3 Is there any relationship between taxation economic growth and infrastructure in Nigeria
1.4 OBJECTIVE OF THE STUDY
1 To examine the effect of tax revenue on economic growth in Nigeria.
2 To assess the impact of domestic investment on economic growth in Nigeria.
4 To investigate the relationship taxation economic growth and infrastructure in Nigeria
1.5 SCOPE OF THE STUDY
These study covers taxation as a major source of funding in Nigeria, the study will cover the impact, problems and prospect of taxation in Nigeria, the study will cover at least three LGA in Lagos state.
1.6 SIGNIFICANCE OF THE STUDY
The study intend to identify the role of taxation as a major source of funding and also the mutual benefit of taxation to both the government and citizens. It will also enlighten us on how taxation can be a major source of funding to the government. It will serve as basis for further research and knowledge production on issues of taxation.
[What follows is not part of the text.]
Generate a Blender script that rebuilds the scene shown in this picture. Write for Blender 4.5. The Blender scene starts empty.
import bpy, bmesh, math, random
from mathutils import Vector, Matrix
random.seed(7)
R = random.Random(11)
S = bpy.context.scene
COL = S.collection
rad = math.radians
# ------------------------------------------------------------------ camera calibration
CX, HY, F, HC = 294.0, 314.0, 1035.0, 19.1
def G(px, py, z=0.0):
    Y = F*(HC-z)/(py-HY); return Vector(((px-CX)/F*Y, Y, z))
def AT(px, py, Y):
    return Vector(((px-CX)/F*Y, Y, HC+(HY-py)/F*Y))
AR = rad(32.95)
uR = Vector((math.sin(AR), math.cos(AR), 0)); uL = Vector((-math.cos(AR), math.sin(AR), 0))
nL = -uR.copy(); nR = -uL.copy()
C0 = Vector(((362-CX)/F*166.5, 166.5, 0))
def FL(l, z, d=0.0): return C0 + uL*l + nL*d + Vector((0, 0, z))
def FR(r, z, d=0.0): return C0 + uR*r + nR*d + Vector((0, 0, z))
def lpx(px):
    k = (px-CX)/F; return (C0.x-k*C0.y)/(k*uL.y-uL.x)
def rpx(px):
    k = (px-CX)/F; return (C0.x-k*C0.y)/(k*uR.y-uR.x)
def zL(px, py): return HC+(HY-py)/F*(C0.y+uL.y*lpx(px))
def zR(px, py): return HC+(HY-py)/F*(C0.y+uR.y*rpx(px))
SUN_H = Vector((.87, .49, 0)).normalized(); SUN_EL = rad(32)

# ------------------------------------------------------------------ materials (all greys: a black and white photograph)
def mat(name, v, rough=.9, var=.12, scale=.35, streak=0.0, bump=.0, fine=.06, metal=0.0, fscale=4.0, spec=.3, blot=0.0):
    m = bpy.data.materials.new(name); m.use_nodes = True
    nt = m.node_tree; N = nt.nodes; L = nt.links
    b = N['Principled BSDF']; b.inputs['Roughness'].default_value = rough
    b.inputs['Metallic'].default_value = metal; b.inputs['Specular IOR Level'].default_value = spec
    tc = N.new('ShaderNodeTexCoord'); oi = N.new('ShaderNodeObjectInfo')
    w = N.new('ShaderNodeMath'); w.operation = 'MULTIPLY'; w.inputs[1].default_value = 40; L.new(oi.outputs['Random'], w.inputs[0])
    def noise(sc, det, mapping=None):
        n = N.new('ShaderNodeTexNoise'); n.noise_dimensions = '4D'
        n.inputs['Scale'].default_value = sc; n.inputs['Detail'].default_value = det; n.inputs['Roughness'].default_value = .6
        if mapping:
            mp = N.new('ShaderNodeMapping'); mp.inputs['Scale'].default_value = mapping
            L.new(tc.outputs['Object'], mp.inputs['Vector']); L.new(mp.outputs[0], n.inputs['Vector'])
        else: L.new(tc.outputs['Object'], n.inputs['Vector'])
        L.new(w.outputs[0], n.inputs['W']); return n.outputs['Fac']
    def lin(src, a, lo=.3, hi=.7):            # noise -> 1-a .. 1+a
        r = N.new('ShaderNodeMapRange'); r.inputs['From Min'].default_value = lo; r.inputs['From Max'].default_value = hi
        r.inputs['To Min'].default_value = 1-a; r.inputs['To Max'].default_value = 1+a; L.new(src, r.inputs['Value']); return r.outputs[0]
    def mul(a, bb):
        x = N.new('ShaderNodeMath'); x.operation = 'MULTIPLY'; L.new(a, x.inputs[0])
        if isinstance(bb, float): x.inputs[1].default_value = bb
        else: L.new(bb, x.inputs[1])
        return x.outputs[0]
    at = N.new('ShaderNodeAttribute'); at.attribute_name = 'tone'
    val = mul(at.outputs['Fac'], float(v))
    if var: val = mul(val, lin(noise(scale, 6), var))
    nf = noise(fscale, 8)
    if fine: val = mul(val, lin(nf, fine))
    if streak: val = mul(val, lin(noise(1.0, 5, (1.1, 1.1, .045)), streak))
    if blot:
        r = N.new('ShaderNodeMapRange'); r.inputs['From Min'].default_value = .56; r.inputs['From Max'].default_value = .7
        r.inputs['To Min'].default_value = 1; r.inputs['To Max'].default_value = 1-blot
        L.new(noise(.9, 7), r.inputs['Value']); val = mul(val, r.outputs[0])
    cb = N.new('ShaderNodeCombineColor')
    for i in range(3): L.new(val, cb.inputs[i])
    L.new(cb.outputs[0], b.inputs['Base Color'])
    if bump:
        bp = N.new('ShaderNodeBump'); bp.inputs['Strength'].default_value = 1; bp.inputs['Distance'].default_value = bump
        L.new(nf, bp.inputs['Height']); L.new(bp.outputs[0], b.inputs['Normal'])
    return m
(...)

1.7 LIMITATION OF THE STUDY
As the case usually is, there are certain limitations the researcher will be faced with in the cause of this work. One is in the area of finance which might have a direct consequence on the quality of suitable materials. Also considering the fact that research work of this nature is often done within a time frame. The study therefore cannot be exhaustive in its entirety.
However, it is hoped that these constraints, will be checkmated by making the best use of the materials available and spending more than the necessary time in the research work. Therefore, it is strongly believed that despite these constraint, its effect on this research report will be minimal, thus, making the objective and significance of the study achieved.
1.8 CLARIFICATION OF KEY CONCEPTS
Taxation: A means by which governments finance their expenditure by imposing charges on citizens and corporate entities.
Funds: a sum of money saved or made available for a particular purpose.
Revenue: this is an income, especially of an organization or government which is of a substantial nature.